What I can't figure out about this stuff is that the men seem to love it that way. They get mighty disgruntled if you stay right where you are, instead of always running away while remaining faithfully in their arms. But then they get petulant if you just walk away, too. Direct current just doesn't seem to be the way to go, whether it's set to “yes” or “no.”

But this alternating current stuff—is it exhausting, or is it women's nature? If we look inside ourselves, aren't we constantly saying yes and no? Isn't that what all our famous introspection is about? Finding the million and one ways to say yes and to say no, at the same time, with equal conviction? Acceptance or denial? Are we leading or following? Are we yin or yang?

When I watch great powerful queens dance I know the answer. We're so yin it's yanger than yang. When you crank the yin up to 11 it's this commanding, awesome force of nature which no mortal can withstand. When the great women embrace a man, he feels himself being sucked into her heart, and he longs to stay there forever.  "I have to be inside you, right now," they feel, without bothering to think through what they mean by that, or whether it would be a good idea, or if they're good enough for the job, or anything.  I know because that's what I feel when the great women embrace me and I'm just me, and straight—so for a man it must be earth-shattering.

Just check out my favourite leader, la Bruja Alicia Pons.

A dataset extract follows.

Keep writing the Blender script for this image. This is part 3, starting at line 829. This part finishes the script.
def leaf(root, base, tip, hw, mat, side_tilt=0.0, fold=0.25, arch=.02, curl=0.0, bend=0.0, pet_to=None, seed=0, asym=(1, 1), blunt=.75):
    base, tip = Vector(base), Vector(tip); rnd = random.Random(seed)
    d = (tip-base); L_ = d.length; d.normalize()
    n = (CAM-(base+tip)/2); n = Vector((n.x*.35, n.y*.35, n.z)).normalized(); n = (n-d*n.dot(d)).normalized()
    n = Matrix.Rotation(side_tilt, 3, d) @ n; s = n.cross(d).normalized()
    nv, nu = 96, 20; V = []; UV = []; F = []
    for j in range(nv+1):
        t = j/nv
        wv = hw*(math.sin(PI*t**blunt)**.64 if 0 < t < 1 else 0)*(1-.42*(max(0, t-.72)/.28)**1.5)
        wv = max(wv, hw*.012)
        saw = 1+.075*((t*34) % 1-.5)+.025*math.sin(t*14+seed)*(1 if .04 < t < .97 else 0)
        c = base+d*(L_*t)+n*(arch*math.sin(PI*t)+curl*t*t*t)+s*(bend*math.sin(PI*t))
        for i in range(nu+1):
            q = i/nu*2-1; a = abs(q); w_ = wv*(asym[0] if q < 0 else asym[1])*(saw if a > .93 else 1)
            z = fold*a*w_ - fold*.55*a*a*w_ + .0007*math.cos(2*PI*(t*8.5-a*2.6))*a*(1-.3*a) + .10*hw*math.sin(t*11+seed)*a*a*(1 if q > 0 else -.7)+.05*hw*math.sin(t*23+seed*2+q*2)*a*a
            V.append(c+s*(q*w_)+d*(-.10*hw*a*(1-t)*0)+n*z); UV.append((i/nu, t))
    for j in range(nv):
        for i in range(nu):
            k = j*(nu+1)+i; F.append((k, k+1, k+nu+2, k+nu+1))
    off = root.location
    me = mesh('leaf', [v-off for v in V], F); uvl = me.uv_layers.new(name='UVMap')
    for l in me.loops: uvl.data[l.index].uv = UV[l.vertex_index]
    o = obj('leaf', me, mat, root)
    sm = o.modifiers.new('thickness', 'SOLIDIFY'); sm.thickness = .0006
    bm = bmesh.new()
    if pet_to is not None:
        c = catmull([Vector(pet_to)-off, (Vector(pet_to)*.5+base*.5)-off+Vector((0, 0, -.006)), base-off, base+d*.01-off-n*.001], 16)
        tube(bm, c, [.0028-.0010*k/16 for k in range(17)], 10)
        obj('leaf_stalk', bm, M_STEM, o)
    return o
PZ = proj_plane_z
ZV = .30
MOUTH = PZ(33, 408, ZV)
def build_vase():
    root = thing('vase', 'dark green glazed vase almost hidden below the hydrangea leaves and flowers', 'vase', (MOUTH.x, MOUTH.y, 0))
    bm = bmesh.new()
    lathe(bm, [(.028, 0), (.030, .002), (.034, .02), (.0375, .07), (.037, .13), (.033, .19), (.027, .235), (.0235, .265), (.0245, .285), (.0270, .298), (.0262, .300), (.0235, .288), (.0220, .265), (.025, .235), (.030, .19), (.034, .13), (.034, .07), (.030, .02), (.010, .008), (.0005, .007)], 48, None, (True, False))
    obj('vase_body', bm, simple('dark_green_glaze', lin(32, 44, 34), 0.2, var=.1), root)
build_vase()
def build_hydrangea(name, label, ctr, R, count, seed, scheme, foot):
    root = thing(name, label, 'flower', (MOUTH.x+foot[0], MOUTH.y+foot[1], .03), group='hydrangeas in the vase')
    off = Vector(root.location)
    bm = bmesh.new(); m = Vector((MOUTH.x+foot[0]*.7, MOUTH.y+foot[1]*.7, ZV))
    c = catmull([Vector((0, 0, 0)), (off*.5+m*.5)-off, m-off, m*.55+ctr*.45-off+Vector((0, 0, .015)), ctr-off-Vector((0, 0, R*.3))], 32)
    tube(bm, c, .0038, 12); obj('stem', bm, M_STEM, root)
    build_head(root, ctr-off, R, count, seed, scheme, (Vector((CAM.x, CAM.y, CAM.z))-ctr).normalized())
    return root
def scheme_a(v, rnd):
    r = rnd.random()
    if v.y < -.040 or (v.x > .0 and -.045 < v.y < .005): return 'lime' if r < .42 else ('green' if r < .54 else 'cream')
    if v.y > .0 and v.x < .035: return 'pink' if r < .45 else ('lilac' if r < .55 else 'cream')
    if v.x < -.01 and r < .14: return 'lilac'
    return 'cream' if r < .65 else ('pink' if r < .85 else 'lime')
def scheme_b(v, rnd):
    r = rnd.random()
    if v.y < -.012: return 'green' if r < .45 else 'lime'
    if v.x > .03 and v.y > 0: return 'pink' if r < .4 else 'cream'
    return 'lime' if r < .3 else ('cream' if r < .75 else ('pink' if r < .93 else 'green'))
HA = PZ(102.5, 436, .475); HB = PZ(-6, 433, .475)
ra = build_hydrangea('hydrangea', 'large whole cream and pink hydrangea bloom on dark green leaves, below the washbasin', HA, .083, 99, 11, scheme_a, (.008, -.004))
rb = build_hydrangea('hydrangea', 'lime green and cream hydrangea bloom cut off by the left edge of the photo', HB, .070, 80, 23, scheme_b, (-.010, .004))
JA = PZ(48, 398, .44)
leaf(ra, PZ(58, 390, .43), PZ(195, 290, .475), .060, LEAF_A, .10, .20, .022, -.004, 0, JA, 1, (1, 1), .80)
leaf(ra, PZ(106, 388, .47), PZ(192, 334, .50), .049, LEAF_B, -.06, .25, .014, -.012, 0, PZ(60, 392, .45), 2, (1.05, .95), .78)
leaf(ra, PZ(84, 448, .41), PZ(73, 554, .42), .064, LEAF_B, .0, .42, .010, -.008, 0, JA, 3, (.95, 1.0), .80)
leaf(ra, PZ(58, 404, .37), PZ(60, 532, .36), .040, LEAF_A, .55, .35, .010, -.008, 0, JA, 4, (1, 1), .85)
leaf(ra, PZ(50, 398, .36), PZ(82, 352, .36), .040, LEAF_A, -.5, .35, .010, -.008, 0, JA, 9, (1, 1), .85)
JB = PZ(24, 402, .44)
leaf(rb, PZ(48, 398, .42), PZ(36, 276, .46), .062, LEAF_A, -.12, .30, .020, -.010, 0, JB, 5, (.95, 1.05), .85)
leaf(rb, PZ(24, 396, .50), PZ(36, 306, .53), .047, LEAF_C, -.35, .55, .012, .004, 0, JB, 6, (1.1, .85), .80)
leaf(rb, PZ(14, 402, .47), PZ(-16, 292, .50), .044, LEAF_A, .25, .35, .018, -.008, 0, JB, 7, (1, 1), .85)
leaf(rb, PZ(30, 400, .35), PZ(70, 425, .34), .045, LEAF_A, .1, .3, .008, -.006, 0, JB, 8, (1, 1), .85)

All she has to do is stand there and I hear her words in my head, for the billionth time, so soft it sends shivers down my spine: “you want the man to feel like, 'come here, just one more step, mmmmm?'” Watch the hapless sailors she dances with. She pulls out of them every step they take. She leads every moment. The men are captives under her spell. And you see how much they love it. People love and need gods. They need quixotic, powerful, magnificent entities they don't understand. This is clearly why men love women.

I have yet to figure out why women love men.